As a trustee of the Sri Sri Institute of Agricultural Sciences and Technology Trust, Rao, was quoted as saying that the foundation had authenticated satellite images from April 2000 “that show that the DND flyway is complete, contractor road is made, and alongside the slope is the compacted road. We have spot Google images, which are authenticated with a stamp from 2000 up to 2016, that clearly show this to be an agricultural land.”

Rao also insisted that the foundation had “satellite images from 2000 which show that the roads and the ramps already existed. These ramps and roads are now wrongly alleged to be made by us. Images also show there was no biodiversity in this part of the floodplain given to AOL. A picture from 17 April of the core area where the stage actually stood shows that the grass has started growing again. That shows that the roots have not been touched and no damage done at all.”

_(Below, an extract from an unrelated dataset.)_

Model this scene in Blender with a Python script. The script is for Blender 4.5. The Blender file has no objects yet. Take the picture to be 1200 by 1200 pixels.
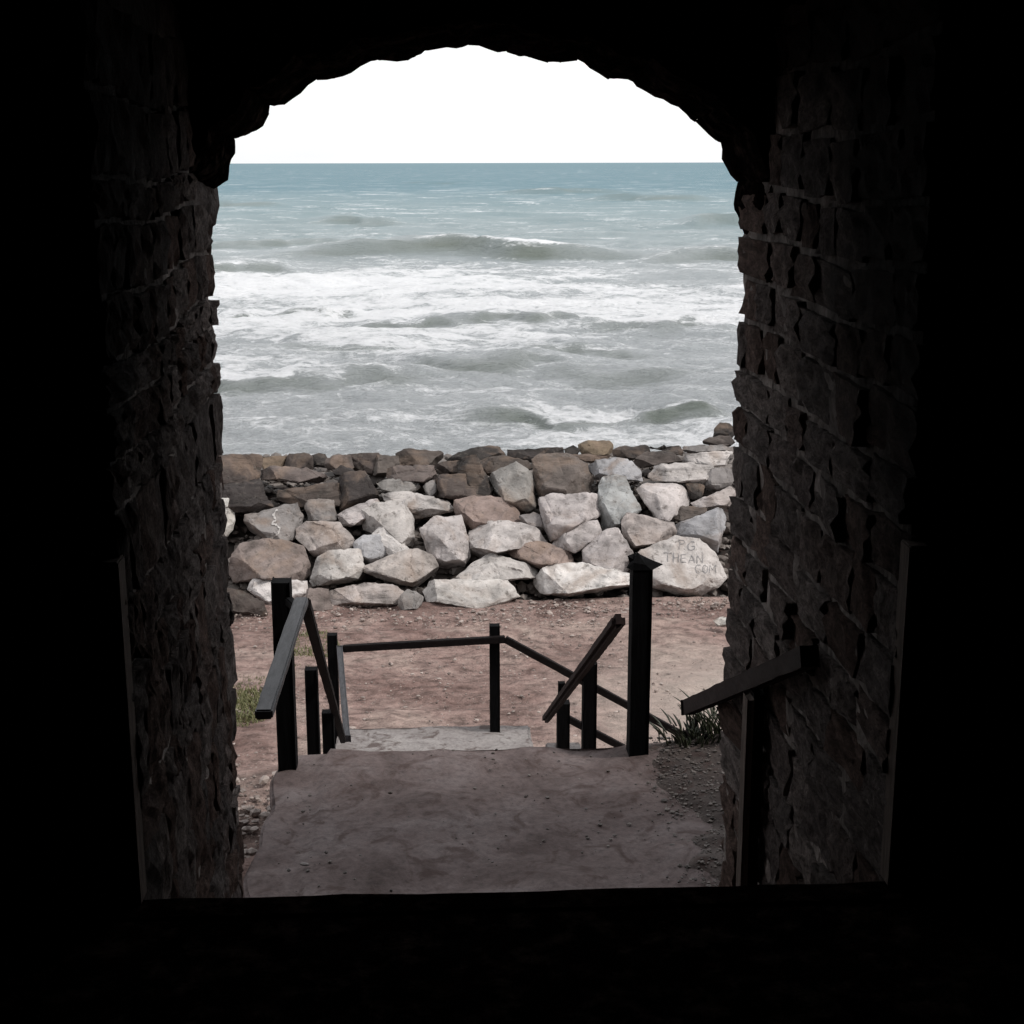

While the case is now scheduled for the next hearing on August 28 and AOL has made up its mind to pursue its demand for reconstituting the seven-member expert committee – which is chaired by water resources secretary Shashi Shekhar and comprises environmental experts C.R. Babu and Brij Gopal among others – the final outcome of the damage caused, if any, because of the event, will ultimately be decided not on the basis of the rhetoric but on some solid scientific evidence which both sides claim to be in possession of.